Vivimos con el temor de que el grito de nuestro corazón no sea escuchado.
Podríamos soportar mejor la burla o el escarnio que el silencio. Este temor a no recibir respuesta no es una invención moderna. Se ha incorporado en la profunda necesidad humana de la conversación.
A ti clamo, oh Señor; roca mía, no seas sordo para conmigo, no sea que si guardas silencio hacia mí, venga a ser semejante a los que descienden a la fosa. Escucha la voz de mis súplicas cuando a ti pido auxilio; cuando levanto mis manos hacia el lugar santísimo de tu santuario.
Salmo 28:1–2 (LBLA)
Es la naturaleza de nuestra fragilidad que nuestra principal capacidad en la angustia no es resolver las causas de nuestro dolor -son demasiado abundantes y temibles- sino gritar. Rara vez necesitamos más espacio para blandir nuestra hacha, más esfuerzo, un poco más de tiempo para golpear o burlar a nuestros asaltantes. Estas son las exigencias de los fuertes, pero nosotros somos débiles.

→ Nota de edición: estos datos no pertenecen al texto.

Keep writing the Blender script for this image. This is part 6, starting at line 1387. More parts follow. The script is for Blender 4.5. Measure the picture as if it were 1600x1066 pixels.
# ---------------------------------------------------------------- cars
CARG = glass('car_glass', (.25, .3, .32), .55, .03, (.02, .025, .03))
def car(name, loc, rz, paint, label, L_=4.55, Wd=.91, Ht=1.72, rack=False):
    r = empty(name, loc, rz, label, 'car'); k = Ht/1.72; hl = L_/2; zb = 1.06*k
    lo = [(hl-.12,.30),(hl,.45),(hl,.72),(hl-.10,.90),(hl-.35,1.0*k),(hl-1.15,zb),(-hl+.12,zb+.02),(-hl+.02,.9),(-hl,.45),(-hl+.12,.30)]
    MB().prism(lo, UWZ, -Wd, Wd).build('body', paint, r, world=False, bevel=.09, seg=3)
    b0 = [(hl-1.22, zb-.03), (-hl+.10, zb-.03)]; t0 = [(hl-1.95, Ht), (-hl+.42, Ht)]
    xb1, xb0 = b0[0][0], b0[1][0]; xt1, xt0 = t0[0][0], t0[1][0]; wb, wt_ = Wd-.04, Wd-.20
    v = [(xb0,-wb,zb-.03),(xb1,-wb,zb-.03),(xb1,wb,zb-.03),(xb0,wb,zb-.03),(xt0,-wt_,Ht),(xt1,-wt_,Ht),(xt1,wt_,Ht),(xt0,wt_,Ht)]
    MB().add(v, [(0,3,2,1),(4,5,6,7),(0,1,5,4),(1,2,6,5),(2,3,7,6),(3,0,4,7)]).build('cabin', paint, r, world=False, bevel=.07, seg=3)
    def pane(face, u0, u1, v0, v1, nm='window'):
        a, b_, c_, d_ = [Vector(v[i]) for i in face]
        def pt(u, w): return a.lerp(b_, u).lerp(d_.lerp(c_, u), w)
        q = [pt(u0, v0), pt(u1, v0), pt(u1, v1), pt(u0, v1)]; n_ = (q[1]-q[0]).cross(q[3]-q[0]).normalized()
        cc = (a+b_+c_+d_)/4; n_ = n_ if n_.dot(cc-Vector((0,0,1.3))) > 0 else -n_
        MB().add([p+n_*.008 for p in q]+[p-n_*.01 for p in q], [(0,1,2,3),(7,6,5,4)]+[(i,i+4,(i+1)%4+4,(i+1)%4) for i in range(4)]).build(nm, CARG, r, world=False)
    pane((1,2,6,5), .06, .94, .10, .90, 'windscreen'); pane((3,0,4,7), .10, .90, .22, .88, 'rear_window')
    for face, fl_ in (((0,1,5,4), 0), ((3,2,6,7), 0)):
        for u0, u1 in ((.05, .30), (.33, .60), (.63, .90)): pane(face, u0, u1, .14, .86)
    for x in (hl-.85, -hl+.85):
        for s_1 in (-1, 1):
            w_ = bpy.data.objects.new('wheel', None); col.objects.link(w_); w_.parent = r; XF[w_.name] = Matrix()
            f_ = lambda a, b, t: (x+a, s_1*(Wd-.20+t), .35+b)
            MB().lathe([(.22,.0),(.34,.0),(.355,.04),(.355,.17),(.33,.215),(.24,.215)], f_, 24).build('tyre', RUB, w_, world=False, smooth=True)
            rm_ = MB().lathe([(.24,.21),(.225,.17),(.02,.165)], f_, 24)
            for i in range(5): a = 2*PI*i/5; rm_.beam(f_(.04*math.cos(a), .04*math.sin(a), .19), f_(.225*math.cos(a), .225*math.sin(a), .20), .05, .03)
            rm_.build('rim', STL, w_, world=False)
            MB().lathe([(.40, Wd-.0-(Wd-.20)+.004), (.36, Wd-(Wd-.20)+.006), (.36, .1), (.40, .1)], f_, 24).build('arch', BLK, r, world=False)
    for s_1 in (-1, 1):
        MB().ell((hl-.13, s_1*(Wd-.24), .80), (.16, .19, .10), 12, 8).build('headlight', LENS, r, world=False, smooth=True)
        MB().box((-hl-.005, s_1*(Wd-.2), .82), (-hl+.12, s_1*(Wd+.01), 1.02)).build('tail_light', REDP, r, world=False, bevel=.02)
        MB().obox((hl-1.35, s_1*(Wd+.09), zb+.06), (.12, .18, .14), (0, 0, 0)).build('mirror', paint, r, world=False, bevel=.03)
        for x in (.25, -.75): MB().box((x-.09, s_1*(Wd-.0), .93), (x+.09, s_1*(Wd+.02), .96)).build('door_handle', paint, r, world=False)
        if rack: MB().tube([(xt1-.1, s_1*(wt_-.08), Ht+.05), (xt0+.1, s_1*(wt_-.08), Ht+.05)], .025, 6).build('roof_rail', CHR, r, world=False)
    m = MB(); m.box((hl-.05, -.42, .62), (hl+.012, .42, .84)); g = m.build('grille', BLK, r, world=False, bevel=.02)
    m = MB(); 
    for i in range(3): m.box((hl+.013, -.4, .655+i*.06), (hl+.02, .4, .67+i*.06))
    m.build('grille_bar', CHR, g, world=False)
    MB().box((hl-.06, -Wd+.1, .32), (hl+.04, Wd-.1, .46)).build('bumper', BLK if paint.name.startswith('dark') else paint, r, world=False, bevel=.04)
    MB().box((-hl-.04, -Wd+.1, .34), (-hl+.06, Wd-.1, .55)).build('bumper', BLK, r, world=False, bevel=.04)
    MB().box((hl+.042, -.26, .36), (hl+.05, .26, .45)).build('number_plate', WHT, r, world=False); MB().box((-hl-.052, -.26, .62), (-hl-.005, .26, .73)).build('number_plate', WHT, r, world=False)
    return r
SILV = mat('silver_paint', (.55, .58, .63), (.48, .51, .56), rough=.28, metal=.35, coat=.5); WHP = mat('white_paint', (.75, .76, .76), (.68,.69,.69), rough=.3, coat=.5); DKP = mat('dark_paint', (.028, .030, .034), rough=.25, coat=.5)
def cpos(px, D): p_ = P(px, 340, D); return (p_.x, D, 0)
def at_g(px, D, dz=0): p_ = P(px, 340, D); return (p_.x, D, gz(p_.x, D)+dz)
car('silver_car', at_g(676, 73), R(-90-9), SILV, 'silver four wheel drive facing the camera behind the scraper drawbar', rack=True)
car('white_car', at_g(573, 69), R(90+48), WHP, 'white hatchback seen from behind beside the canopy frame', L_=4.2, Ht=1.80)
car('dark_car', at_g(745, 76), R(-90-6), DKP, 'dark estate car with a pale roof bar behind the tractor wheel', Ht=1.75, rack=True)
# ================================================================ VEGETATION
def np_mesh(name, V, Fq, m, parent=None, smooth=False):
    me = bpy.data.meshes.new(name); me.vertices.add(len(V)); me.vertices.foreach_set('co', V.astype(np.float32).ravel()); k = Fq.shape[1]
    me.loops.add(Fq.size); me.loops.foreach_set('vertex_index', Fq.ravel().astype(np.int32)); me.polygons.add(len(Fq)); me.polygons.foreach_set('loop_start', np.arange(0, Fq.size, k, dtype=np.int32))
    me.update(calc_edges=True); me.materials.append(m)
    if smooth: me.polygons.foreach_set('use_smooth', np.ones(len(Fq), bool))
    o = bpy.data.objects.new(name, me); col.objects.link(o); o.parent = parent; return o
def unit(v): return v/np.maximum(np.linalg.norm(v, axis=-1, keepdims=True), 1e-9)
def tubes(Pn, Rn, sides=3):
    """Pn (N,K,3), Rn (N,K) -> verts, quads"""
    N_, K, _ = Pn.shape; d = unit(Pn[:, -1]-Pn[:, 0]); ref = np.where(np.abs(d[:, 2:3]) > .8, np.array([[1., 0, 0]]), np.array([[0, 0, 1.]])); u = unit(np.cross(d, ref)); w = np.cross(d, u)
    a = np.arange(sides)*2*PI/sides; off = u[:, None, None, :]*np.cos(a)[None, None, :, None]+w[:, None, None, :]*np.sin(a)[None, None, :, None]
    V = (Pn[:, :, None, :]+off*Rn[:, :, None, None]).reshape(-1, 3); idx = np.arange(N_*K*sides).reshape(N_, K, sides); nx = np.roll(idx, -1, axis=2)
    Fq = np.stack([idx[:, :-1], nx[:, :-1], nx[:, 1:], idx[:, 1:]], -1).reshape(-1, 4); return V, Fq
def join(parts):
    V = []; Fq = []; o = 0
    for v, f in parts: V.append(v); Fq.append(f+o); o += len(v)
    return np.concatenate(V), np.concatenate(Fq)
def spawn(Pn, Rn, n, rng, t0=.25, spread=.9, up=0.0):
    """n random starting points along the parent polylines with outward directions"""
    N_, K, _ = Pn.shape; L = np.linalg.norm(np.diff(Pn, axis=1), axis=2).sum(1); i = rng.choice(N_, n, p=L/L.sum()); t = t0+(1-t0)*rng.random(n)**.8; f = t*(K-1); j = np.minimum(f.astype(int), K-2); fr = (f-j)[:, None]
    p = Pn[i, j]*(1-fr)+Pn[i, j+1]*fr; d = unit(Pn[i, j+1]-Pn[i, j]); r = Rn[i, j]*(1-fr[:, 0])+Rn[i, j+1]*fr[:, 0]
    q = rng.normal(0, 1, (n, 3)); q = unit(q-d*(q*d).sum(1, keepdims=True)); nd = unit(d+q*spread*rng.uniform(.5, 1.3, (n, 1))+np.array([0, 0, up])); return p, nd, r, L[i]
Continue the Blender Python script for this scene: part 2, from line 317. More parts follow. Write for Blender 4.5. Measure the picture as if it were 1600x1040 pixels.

Necesitamos, en cambio, a alguien que escuche y responda. Necesitamos ver alguna evidencia de que el cielo se agita en nuestro favor, algún soplo de hojas, algún paso que se acerque. Necesitamos un rostro, una voz, un salvador. Necesitamos ser rescatados.
El horror del mero silencio frente al eco de nuestro grito es, a menudo, nuestro más profundo dolor. Nuestro escenario más funesto. Nuestro horror más repugnante.
Mucho antes de que la piedad se deslizara en sus consuelos superficiales, existía el grito terrenal de un salmo como el vigésimo octavo, el reconocimiento lúcido de lo indefensos que estamos si YHVH no nos escucha, la insinuación de que lo hará.
Fijamos los ojos en la puerta, esperamos junto al teléfono, decimos a los niños que el Padre estará pronto con nosotros.
No se trata de una tímida evasión, sino de una esperanza reflexiva y decidida de que las cosas que hemos considerado reales lo sean de verdad. La perilla de la puerta puede estar girando incluso ahora. Incluso aquí. El silencio cede su gélido horror a la cálida Presencia sonora.